Aldatılmanın ne kadar çok ve çeşitli olduğunu ifade etmek için
“Yediğimiz kazıklar uç uca eklense İstanbul boğazına köprü olurdu.”
denirdi.
Bu deyişler eskide kaldı.
Şimdilerde yenen kazıklar uç uca konsa, dünyayı boydan boya üç defa
dolaşan tünel olur.
“Mavi kapak” toplama kampanyası sonucunda bir miktar tekerlekli
iskemle verildi ama bu kampanya, şirketleri atık malzemeleri toplamaktan
kurtarmak için yaratılan bir senaryodan ibaret idi.
Önceki yazımızda anlattığımız üzere, çok seneler önce de benzer
kampanyalarla insanlar; “sigara kutuları”, teneke coca cola kutularının “metal
kapaklarını” toplamaya yönlendirilmişler ve böylece yabancı tütün ve colalı
içecek tiryakiliği yaratılmıştı.
Bu ve benzeri aldatılmaların önüne geçmek için özenli olmak değil,
uzman olmak dahi yetmez.
Bunların önlenmesi devletin görevidir. Ancak bu konuda devlet görevini
yerine getirmediği gibi bazılarında araç dahi olmaktadır. Bu yüzden de
haksızlıklar devam etmektedir.
Bankaların çeşitli isimler altında aldığı haksız ücretler bunun en iyi
örneklerinden biridir. Bankalar; mudilerinden, “ işleme ücreti” , “dosya parası”
ve benzer isimler altında çeşitli paralar almaktadırlar. Milyonlarca kişiden
kesilen bu paralar çok büyük ve haksız kazanca yol açmaktadır.
Bunlara süresi içinde itiraz eden bazı kişilerin paraları geri ödenmekte,
dava açanlar mahkeme yolu ile paralarını geri almaktadırlar. Ancak vakti ve
haberi olmayan milyonlarca kişinin parası, güvenerek parasını yatırdığı banka
tarafından “içedilmektedir.”
Bunun önlenmesinin en kesin ve kestirme yolu, BDDK veya bir diğer üst
birimin denetleme yaparak bu haksız paraların kesilmesine engel olmak ve buna
aykırı işlem yapan bankalara ceza vermektir. Devlet bu görevini yapmadığı ve
haksız kazanca göz yumduğu için bu yolsuzluk devam etmektedir.

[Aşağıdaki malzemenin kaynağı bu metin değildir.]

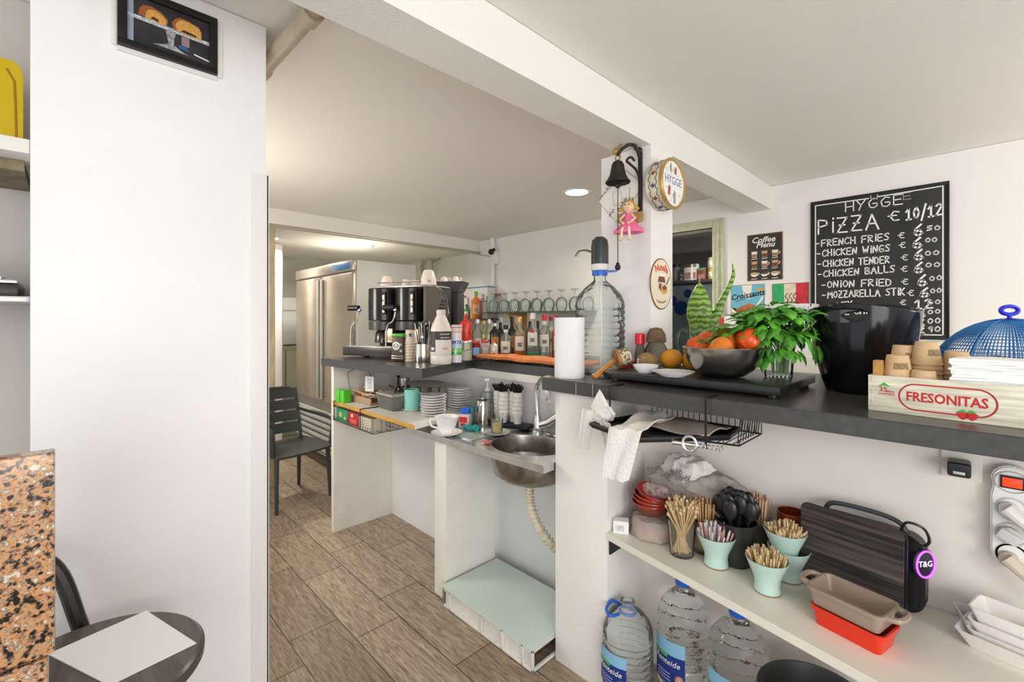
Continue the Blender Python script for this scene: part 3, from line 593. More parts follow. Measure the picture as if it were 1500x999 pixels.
# oval sign
ov = T('oval_sign', 'oval cream tin sign reading Nutella on the white pillar', 'sign', (-1.052, 2.022, atX(968, 416, -1.05).z), rot=WX)
a_, b_ = .105, .122
def ell(mb, k, z, t): return mb.prism([(a_*k*cos(2*pi*i/48), b_*k*sin(2*pi*i/48)) for i in range(48)], z, z+t)
ell(MB(), 1, 0, .004).out('plate', M('rust_rim', (.30, .12, .05), .6, var=.5, vscale=60), ov)
ell(MB(), .955, .004, .0006).out('face', M('sign_cream', (.84, .76, .58), .5, var=.06, vscale=20), ov)
SR = M('sign_red', (.66, .04, .03), .5)
text('Nutella', .044, SR, ov, (0, .078, .0047), bold=.0012, arc=.15)
MB().prism([(-.027, .036), (.027, .036), (.029, .05), (-.029, .05)], .0046, .0052).out('jar_lid', flat('sign_white', (.85, .84, .8)), ov)
MB().prism([(-.028, .036), (-.038, .016), (-.04, -.03), (.04, -.03), (.038, .016), (.028, .036)], .0046, .0050).out('jar', M('sign_jar', (.70, .66, .58), .5), ov)
MB().prism([(-.027, .035), (-.037, .008), (.037, .008), (.027, .035)], .0050, .0055).out('jar_spread', M('sign_brown', (.22, .06, .03), .5), ov)
MB().prism([(-.022, -.03), (.02, -.05), (.055, -.035), (.05, -.01), (.0, -.005)], .0055, .006).out('bread', M('sign_bread', (.68, .36, .10), .5), ov)
MB().prism([(.0, -.018), (.02, -.03), (.052, -.02), (.03, -.002)], .006, .0065).out('spread', M('sign_brown'), ov)
MB().strokes([[(.048, .0), (.075, .035)]], .007, .0055).out('knife', M('sign_knife', (.12, .09, .08), .5), ov)
MB().prism([(-.03, -.02), (-.01, -.03), (-.005, .0), (-.025, .004)], .006, .0064).out('nut', M('sign_brown'), ov)
scribble(ov, M('sign_brown'), -.05, .05, 0, .012, (0, -.088, .0047), arc=-.11, w=.003, seed=5)

# ============================================================ BACK WALL SIGNS
def ptw(px, py): p = atY(px, py, YB-.006); return p
tl = ptw(1188, 297); br = ptw(1391, 498); BWd = br.x-tl.x; BHt = tl.z-br.z
cbd = T('chalkboard', 'tall framed chalkboard with handwritten pizza and snack prices', 'chalkboard', (tl.x, YB-.001, br.z), rot=WY)
MB().box((0, 0, 0), (BWd, BHt, .012), .001).out('slate', M('slate_black', (.026, .028, .028), .6, var=.35, vscale=5), cbd)
f = MB(); w_ = .014
f.box((0, 0, .012), (BWd, w_, .018), .002).box((0, BHt-w_, .012), (BWd, BHt, .018), .002).box((0, w_, .012), (w_, BHt-w_, .018), .002).box((BWd-w_, w_, .012), (BWd, BHt-w_, .018), .002)
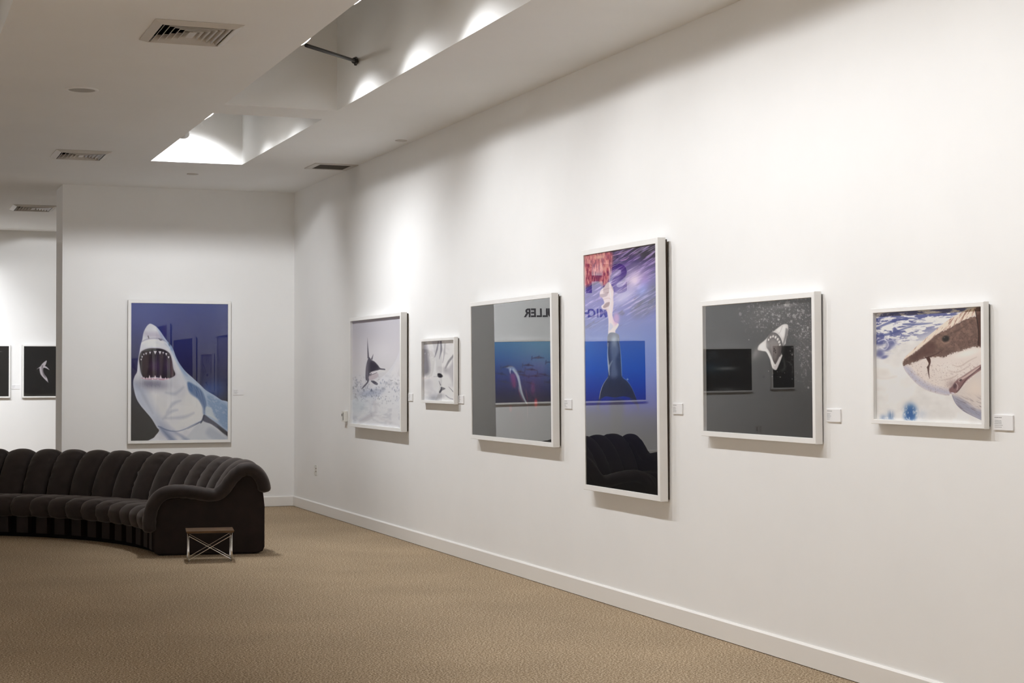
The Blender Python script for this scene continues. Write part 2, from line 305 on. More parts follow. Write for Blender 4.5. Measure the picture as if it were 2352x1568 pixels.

Bir diğer benzer uygulama da, telefonlardan alınan “sabit ücret”, elektrik
tüketiminden alınan “güç bedeli” dir. Bu iki işlem için bizzat açtığım dava da
her iki uygulama iptal edilmesine rağmen, daha sonra tekrar ve değişik isimler
altında devam ettirilmiştir.
Bunlar yetmediği gibi, kullanılmayan elektrikten “kaçak elektrik bedeli”
ve kullanılmayan su sarfiyatından “kayıp su bedeli” diye paralar alınmaktadır.
Doğalgazdan ekmeğe kadar uzanan benzer örnekler çoğaltılabilir.
Mavi kapak benzeri bir boşluk ve kandırma olayı da peynirden yoğurda
kadar gıda maddelerinin konduğu kaplarda, damacana, her türlü kozmetik ve pet
ürün ambalajlarında yaşanmaktadır.
Bunu önlemek için 1988 yılında yapılan bir düzenlemeyle suların,
yiyecek ve içeceklerin konduğu plastik kaplar birden yediye (1-7) kadar
numaralandırılmıştır. Bu numaralar, zor görülmesi ve bulunamaması
için genellikle şişelerin “tabanında” üçgen şeklinde bir “geri dönüşüm
ambleminin” içinde bulunmaktadır.
Eğer bir markette, kafasını bir yoğurt kabının altına sokmuş, dikkatle
inceleyen bir bayan görürseniz biliniz ki, o bilinçli bir annedir. Ve bu özeni
kendisine “sinir küpü” olarak dönecektir.
Hiç numarası olmayan ve 7 veya 3 numaralı ambalajlardan kaçınmak
gerekir. 1 numaralı şişeler tek kullanımlıktır, hiçbir şekilde yeniden
kullanılmamalıdır. En masumu 5 numaralı olandır.
Gördüğünüz üzere “bizde numara çok” sıralansa boğaza köprü olurdu.